I was hoping/expecting someone would chime in from an “I worked at Wal*Mart” perspective…
Thanks for the insight.
Naturally, the larger the scale of an operation, the greater the potential for (massive) f*ckups. My retail experience has been in (comparatively) very small businesses. In those settings, even very small amounts of stalled product were harmful, and rapidly noticed. Say that I overbought on frozen turkeys for thanksgiving. Every extraneous bird would be a noted drag on my department margin, and I’d be under considerable pressure to move them at any workable price. And this was at least partly only seen through deduction; there was some matching/feedback from our computerized point-of-sale system, but all detective work was on me and the accounting department.

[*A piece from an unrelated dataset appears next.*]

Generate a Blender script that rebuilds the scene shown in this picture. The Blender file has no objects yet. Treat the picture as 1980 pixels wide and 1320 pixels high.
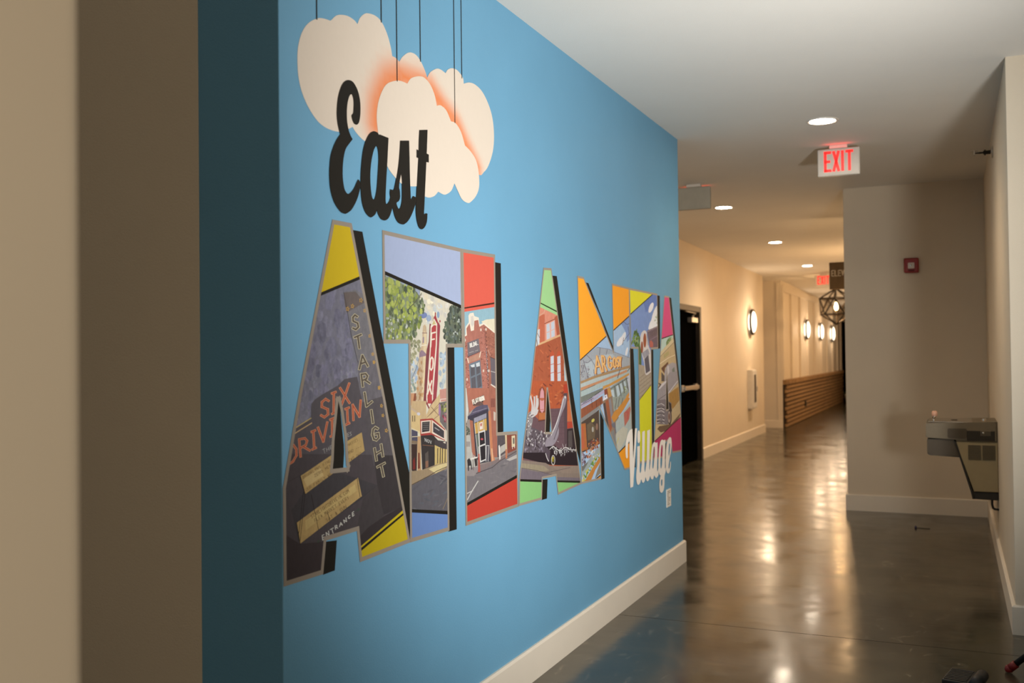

So, our automated systems could help raise a red flag, but it was up to the meatbags to actually see it and suss out a source. That’s why I have a hard time seeing a supposedly tightly-run ship like a big box store running into this sort of problem, at least at this extreme. I can see the initial goof-up happening, but I have a hard time imagining how it could persist that long. Eight-to-ten weeks, maybe, but not eight-to-ten years. I’m still leaning towards irresponsible behavior, if not malicious intent…
And anyway, don’t globe-spanning super-retailers like Wal*Mart typically have buy-back arrangements?